Jon Pels, representing the plaintiffs, told Law360 on Friday that had the fog lines been present, the accident would have never happened.
“The government tried to argue that they didn’t have the resources to put the fog lane lines down,” he added. “Obviously we did not find that argument to be well-received by our side and I don’t think the court believed it either.”
An attorney for the government did not immediately respond to a request for comment on Friday.
Warrick’s family — including his five children and his parents — filed suit in April 2017, and Pearce filed suit three months later, alleging that while Pearce was driving her car northbound on the BW Parkway with Warrick in the front seat and two of his children in the back seat, the car got a flat tire.
Pearce pulled over to the right shoulder, parked the car, and held the flashlight while Warrick attempted to fix the tire, during which time another driver, Earl Teeter, hit them from behind, before driving away, the plaintiffs contend. Teeter was later found guilty of unsafe operation of a vehicle and failing to stop at the scene of an accident, according to Thursday’s ruling.
The Warrick family and Pearce allege that the curb and shoulder on the parkway were badly degraded, rendering the white fog line almost entirely invisible for the several hundred yards leading up to where the couple had parked, and that had the line been maintained, Teeter would not have hit Pearce and Warrick.
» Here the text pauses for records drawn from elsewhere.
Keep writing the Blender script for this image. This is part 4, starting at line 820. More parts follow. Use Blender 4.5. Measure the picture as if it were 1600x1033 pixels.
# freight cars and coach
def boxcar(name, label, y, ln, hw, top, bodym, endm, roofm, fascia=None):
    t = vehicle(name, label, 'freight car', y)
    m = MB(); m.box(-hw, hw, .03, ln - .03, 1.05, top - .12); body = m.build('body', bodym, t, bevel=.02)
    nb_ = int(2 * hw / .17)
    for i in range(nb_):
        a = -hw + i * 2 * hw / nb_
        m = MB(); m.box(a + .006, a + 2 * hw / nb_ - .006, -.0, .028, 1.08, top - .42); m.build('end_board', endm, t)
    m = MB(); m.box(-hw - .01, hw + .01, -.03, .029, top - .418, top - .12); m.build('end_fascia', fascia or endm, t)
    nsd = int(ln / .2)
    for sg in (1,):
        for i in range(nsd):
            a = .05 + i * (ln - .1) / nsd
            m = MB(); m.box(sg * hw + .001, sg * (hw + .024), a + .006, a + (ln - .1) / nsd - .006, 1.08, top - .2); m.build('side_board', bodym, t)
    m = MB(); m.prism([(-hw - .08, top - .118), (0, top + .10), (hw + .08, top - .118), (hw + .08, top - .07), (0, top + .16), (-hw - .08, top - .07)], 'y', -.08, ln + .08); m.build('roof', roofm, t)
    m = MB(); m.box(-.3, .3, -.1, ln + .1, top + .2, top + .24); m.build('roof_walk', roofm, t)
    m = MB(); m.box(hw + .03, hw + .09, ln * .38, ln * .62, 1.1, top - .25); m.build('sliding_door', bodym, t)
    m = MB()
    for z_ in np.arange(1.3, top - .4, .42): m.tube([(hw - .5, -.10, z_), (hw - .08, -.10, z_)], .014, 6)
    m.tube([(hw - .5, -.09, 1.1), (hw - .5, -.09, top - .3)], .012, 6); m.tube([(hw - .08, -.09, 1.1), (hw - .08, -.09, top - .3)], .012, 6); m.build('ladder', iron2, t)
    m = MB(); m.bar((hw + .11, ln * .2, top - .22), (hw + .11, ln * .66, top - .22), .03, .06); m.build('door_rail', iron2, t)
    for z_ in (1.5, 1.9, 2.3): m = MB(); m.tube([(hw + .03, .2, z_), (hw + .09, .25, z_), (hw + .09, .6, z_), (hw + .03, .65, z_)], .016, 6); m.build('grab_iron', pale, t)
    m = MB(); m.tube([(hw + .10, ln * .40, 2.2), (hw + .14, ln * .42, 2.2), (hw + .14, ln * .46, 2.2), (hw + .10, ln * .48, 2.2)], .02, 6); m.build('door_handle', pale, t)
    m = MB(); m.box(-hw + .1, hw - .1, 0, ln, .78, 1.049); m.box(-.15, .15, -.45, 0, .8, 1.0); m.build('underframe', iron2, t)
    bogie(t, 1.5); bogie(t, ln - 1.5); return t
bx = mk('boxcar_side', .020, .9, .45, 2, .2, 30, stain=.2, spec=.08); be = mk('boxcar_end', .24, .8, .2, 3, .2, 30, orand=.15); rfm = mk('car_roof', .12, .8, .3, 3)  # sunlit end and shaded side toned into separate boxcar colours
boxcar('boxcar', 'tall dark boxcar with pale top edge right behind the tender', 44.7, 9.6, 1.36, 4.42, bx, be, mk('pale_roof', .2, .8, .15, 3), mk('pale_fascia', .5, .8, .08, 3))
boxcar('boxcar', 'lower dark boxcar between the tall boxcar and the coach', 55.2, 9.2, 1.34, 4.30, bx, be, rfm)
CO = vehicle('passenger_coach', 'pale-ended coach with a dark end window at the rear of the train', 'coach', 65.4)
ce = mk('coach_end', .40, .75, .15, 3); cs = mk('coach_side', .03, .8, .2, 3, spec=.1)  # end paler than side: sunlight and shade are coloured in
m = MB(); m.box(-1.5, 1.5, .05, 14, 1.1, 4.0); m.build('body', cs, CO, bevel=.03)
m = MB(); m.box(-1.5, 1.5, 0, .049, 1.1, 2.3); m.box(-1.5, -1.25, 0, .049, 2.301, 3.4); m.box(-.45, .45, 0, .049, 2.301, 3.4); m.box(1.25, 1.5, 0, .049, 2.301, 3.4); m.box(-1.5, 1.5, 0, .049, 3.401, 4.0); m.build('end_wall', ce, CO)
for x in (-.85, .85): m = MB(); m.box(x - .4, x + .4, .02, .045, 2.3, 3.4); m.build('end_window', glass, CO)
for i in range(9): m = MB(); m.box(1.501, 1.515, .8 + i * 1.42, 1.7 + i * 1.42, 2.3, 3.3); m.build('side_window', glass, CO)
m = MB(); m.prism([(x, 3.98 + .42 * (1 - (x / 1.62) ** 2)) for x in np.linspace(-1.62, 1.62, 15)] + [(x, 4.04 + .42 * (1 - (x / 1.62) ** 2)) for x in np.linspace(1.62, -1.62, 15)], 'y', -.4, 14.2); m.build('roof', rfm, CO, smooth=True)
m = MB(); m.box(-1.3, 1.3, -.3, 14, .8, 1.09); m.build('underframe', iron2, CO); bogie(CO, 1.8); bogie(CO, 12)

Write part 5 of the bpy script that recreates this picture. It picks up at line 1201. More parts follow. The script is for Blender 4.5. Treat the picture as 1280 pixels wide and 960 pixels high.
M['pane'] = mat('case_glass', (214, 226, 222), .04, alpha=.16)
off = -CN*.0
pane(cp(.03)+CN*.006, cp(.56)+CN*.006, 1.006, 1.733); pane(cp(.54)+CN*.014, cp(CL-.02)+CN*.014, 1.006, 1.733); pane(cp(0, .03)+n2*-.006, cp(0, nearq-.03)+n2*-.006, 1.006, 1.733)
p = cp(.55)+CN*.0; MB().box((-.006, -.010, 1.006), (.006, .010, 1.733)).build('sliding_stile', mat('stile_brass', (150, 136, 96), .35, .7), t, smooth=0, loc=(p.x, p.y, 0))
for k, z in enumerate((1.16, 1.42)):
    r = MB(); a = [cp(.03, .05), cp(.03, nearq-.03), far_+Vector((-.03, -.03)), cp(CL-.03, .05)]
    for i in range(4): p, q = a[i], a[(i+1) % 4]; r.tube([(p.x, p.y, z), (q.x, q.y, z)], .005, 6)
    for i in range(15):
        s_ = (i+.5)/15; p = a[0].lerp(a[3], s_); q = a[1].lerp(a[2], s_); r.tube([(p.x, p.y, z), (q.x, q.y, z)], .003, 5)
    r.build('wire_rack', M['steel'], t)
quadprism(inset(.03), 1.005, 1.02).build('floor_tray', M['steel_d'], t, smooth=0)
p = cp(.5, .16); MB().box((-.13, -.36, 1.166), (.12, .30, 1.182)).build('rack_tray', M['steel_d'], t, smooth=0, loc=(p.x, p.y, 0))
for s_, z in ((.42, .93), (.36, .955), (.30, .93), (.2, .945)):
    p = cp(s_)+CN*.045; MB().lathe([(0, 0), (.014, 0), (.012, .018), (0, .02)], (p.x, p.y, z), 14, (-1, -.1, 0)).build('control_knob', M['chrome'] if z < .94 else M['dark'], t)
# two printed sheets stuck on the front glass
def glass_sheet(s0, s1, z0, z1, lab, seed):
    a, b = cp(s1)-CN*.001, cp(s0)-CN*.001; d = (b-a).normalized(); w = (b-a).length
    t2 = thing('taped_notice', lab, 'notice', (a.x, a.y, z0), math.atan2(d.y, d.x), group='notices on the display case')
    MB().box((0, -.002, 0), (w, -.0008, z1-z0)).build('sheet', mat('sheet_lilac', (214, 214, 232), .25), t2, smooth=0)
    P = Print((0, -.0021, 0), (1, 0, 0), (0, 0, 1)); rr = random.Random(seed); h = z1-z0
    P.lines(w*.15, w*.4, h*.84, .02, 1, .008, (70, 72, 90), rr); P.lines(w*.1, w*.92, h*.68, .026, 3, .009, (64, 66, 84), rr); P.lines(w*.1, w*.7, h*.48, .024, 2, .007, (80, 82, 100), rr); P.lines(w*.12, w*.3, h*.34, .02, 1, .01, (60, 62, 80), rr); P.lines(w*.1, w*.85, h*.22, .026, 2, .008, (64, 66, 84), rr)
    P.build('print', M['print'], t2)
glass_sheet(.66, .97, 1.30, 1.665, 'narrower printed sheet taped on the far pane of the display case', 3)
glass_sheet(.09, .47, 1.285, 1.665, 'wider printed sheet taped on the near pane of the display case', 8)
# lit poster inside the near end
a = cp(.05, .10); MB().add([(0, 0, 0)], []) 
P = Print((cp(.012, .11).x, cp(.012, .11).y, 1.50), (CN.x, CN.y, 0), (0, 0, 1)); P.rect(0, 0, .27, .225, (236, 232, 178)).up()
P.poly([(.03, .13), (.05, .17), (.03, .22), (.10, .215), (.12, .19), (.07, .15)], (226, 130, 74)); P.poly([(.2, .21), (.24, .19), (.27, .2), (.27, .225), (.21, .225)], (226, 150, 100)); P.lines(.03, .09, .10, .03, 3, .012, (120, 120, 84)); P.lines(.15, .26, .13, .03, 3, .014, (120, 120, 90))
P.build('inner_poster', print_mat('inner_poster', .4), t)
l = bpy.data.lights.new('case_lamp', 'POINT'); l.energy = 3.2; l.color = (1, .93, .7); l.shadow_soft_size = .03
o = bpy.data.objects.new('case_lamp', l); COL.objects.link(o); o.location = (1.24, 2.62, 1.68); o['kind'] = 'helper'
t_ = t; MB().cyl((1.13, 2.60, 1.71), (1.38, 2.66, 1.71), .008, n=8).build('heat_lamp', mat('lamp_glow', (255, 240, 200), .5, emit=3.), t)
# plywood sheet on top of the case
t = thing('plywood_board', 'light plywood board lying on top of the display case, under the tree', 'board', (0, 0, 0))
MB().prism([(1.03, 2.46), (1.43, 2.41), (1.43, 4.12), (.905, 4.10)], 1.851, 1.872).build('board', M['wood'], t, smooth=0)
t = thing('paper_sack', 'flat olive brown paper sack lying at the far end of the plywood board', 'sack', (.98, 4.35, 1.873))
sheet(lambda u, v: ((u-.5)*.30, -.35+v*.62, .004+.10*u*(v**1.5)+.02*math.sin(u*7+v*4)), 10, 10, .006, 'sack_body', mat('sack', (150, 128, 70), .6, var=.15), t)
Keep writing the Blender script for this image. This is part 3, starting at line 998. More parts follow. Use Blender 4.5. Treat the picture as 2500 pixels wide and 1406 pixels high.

The government’s motion to dismiss, in addition to arguing it is immune under the FTCA, also argued that it did not have a duty to maintain the fog lines, and even if it did, any breach of that duty was not the proximate cause of the accident.
On Thursday, Judge Hazel rejected both of these arguments, finding that the plaintiffs had sufficiently alleged the government had a duty to maintain the parkway in a safe condition and failed to do so, and that Teeter had been attempting to stay in his lane before the disappearance of the fog lines caused him to veer off the road and hit Pearce and Warrick.
The Warrick family is represented by Jon D. Pels. Pearce is represented by Salvatore J. Zambri of Regan Zambri Long.
The government is represented by acting U.S. Attorney Stephen M. Schenning and Assistant U.S. Attorney Sarah A. Marquardt.
The cases are Maurice A. Williams et al. v. United States of America et al., and Julia R. Pearce v. United States of America et al., case numbers 8:17-cv-01125 and 8:17-cv-01816, both in the U.S. District Court for the District of Maryland.